1994-2001
 


The 'Death' and Return of Nick Fury

Following the demise of the second S.H.I.E.L.D. comic, Nick Fury was in dire need of some recharging as a character. As promised in the final letter pages of the defunct S.H.I.E.L.D. title, Nick Fury returned for a one-shot in 1994 which tried to at last to bury the Delitite Affair and give Fury a fresh start with a poor re-tooling of his origin as S.H.I.E.L.D. director. This one shot signaled a final end to the continuity and material of a storyline which began six years ago in the Nick Fury Vs S.H.I.E.L.D. miniseries.

That same year, Howard Chaykin returned with Scorpio Rising and in effect laid down a new arc for Fury to follow in the next three busy years. Reintroducing Mikel, aka Scorpio added a new dimension to Fury as he tried to establish a relationship with his grown son through most of Chaykin's work on Fury in this period; and many of the stories feature Fury's re-examination of his life, job, and his relationship with others. His supporting cast fell to the ever reliable Dum Dum and Val, in addition to Scorpio. In keeping with the reconciliation with Tony Stark in the 1994 one shot, Nick comes to better terms with Scorpio (Fury of S.H.I.E.L.D.) and the Contessa (Double Edge). All this leads up to his "death" in 1995, thereby finally purging the last of the old angst that dogged him in previous years. With his return in 1996, Nick Fury was a new man.

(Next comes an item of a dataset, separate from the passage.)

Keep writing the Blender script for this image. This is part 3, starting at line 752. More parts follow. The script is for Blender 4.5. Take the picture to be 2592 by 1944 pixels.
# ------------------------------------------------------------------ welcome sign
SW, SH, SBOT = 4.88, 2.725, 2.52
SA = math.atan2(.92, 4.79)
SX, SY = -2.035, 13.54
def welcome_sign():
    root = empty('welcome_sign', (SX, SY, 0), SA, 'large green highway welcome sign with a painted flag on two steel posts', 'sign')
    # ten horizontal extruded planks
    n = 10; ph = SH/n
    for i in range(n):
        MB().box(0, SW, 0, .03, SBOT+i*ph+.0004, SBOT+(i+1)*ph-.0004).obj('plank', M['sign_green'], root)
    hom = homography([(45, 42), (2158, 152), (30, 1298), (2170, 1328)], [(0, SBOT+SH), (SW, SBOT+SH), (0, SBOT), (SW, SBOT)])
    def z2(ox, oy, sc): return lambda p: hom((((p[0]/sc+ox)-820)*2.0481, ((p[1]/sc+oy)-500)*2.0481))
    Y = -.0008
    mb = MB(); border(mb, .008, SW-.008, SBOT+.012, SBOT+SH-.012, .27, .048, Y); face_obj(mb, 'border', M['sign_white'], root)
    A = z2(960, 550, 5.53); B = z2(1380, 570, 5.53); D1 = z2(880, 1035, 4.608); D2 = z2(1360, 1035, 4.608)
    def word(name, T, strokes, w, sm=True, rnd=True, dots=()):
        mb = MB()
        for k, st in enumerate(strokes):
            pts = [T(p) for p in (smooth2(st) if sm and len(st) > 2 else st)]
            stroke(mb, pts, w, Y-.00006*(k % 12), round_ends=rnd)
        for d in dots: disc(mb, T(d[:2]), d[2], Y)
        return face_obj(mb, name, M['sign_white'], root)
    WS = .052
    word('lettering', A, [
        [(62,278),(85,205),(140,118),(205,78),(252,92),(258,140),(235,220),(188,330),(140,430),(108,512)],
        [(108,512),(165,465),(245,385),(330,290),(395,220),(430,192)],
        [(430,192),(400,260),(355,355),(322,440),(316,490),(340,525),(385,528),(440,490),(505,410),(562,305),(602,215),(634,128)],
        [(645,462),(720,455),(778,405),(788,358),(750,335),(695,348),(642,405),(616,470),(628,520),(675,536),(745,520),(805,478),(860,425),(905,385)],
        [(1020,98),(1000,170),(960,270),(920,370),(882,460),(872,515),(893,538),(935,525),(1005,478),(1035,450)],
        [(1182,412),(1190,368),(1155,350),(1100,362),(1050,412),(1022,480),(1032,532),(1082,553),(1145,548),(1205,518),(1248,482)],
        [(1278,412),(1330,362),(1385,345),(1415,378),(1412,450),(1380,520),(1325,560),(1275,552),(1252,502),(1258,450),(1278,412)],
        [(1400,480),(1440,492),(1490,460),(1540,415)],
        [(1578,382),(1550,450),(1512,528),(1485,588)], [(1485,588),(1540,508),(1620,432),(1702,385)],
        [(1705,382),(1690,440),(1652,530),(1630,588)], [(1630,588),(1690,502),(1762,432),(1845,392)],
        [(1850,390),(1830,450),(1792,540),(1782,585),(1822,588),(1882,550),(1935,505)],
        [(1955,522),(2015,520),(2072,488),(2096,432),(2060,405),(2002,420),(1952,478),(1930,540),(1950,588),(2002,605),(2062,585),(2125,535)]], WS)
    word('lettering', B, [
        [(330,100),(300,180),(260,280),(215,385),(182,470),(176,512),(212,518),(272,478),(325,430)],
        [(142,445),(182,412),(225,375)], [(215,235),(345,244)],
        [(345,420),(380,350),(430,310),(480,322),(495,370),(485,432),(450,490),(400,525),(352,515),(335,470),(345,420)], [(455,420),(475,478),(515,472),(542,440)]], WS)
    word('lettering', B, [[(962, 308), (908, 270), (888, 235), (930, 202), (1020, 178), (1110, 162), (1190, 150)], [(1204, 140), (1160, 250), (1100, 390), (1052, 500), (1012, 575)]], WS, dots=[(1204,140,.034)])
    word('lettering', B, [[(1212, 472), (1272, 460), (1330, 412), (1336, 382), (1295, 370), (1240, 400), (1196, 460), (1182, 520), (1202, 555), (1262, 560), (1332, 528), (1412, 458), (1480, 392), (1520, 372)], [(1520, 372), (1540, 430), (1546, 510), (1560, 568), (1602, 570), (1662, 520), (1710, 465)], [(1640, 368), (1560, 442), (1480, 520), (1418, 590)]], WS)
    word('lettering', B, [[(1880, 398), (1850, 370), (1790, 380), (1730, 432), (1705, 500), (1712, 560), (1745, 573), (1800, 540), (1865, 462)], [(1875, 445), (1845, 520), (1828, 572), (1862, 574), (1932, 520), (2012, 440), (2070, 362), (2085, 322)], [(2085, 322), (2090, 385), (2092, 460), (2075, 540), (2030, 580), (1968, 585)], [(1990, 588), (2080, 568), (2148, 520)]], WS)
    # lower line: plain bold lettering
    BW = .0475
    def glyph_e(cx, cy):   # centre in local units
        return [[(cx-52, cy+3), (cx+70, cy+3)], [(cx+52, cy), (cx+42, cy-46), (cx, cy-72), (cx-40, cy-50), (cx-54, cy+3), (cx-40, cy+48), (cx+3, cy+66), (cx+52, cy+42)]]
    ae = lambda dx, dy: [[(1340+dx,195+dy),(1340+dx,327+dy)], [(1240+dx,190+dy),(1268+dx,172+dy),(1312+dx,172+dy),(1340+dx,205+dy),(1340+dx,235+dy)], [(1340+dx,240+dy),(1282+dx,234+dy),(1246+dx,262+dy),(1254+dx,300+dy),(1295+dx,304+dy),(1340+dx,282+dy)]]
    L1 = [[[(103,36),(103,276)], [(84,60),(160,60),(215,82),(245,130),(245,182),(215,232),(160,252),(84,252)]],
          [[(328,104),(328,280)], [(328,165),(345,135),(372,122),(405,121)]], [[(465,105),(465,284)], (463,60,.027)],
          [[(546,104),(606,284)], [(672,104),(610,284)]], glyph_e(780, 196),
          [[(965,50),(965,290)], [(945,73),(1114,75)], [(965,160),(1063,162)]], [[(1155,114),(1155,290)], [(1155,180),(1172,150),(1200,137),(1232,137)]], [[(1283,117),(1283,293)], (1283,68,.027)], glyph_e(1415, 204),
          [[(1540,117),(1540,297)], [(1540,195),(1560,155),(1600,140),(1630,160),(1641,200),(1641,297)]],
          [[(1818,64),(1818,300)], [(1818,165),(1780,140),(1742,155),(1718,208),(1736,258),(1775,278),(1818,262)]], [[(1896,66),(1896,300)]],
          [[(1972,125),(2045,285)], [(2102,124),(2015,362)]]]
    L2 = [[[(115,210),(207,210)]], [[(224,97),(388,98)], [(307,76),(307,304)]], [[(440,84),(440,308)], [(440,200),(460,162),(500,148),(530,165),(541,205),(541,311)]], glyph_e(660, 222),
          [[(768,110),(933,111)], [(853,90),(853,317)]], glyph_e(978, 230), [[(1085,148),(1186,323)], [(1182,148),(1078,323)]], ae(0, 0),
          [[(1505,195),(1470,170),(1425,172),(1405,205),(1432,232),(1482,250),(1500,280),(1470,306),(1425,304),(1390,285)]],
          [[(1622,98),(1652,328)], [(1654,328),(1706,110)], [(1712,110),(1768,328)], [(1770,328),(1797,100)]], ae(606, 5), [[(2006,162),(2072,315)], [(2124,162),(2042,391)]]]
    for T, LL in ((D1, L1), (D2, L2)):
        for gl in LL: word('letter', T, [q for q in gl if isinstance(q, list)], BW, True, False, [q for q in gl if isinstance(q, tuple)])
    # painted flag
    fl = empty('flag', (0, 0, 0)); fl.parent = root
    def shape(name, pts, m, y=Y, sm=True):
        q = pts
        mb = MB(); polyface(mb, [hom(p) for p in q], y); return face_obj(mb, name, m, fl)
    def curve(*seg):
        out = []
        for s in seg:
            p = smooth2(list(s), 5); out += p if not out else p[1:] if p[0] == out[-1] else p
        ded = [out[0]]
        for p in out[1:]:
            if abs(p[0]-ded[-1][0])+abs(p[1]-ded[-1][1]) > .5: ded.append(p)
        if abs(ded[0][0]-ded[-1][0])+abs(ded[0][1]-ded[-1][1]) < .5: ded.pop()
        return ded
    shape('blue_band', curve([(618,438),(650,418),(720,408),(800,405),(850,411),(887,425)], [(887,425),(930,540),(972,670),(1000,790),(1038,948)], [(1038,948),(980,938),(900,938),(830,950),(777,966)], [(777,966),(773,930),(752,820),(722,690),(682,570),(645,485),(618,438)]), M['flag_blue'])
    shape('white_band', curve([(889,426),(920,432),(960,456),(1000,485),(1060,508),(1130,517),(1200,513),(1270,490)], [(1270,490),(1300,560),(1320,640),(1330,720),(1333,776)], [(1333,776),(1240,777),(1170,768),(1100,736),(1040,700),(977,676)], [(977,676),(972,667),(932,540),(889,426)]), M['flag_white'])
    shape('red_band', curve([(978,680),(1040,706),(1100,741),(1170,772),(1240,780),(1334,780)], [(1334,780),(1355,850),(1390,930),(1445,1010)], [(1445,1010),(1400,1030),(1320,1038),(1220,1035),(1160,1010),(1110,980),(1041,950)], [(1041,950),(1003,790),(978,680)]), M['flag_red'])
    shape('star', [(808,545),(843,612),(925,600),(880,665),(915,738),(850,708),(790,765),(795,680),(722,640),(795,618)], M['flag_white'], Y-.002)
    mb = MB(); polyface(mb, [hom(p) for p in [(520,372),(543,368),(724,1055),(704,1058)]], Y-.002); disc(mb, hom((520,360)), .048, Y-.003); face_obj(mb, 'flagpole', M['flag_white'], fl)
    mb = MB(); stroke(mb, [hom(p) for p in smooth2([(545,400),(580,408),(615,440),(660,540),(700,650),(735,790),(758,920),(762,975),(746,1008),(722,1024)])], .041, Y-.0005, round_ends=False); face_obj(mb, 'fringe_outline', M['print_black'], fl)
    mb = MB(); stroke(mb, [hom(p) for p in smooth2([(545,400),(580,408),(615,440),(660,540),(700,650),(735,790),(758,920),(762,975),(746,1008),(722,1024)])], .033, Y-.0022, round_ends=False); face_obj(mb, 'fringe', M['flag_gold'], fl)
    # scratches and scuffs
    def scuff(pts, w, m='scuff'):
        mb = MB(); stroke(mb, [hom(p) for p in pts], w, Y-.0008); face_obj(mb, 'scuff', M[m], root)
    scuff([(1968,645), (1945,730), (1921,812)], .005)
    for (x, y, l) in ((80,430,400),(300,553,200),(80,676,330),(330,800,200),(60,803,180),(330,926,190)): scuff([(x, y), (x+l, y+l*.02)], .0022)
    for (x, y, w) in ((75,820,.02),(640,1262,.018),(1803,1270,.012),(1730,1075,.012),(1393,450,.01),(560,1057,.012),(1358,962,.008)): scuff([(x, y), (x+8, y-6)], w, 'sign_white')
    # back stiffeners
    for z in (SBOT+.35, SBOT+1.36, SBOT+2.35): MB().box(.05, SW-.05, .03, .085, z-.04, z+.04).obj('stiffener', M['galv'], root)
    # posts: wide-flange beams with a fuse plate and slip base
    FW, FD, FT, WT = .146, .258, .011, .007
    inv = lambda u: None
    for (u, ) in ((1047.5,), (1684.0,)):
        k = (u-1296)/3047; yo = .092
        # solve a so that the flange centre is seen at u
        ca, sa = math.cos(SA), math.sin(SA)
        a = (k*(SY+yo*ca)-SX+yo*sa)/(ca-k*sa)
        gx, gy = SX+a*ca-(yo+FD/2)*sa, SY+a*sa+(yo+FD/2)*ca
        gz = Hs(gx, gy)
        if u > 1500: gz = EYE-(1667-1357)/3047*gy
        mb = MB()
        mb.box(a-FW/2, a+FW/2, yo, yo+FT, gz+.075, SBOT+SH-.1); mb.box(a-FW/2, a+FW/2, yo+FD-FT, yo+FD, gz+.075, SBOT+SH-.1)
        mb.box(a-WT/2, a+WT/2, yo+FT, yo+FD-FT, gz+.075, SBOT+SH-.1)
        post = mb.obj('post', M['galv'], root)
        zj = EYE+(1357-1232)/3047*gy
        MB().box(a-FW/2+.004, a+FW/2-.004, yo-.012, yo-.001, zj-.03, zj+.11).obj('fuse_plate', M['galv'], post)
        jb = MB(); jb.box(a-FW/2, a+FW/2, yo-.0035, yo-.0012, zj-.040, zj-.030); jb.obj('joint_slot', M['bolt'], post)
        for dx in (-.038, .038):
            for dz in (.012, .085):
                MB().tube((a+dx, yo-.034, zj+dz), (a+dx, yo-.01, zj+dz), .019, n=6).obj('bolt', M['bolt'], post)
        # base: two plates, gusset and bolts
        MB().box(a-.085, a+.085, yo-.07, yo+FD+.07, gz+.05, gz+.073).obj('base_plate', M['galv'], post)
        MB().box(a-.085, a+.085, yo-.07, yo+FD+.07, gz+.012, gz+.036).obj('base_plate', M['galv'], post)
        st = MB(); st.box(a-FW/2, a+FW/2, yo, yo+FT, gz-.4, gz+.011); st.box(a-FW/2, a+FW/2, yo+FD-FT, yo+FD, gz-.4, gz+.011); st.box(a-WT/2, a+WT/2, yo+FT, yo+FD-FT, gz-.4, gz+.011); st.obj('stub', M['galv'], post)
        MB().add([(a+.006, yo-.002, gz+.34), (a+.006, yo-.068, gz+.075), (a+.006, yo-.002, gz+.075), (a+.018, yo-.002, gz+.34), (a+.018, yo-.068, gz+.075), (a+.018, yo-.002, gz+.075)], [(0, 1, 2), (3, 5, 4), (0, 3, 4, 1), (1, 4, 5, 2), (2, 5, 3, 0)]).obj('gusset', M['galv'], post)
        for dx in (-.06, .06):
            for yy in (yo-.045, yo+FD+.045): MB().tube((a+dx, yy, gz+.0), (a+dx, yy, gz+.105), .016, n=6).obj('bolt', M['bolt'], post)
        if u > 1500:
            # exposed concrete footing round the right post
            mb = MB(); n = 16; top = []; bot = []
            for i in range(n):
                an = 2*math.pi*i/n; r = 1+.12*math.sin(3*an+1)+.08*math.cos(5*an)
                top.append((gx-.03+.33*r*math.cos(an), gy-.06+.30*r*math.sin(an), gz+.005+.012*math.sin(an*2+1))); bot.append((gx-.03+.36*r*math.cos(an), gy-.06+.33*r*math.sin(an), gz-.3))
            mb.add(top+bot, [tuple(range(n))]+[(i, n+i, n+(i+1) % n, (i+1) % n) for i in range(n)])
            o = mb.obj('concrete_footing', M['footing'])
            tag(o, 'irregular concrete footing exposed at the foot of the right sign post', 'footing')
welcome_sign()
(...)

With the business of Fury's death and return squared away, the character was at last experiencing a healthy return to the comic pages. Inspired by the paranoia entertainment of programs like X-Files and The Pretender, Marvel writers were now stripping S.H.I.E.L.D. of its all-powerful "save the world" ethic from the 60's and early 70's and shearing it with a darker vision of conspiracies and background manipulations.

Reinvigorated, Nick Fury was free from the self-doubts that beset him in the 80's and was now a man hell-bent to restore order, and more importantly humanity into the world of espionage. After nearly a decade of bordering on being an anti-hero, Fury was returning to his heroic roots. Lacking his own solo title, Fury returned to familiar territory in the pages of the hot-selling Captain America, under the pen of Dan Jurgens, and the offbeat third attempt at a new Deathlok. After nearly four decades, the character was breaking new ground with his first adventures in paperback (the novel Nick Fury, Agent of S.H.I.E.L.D. : Empyre), television (the FOX tv movie Nick Fury, Agent of S.H.I.E.L.D. starring David Hasselhoff) and the internet(the cybercomic Jungle Warfare).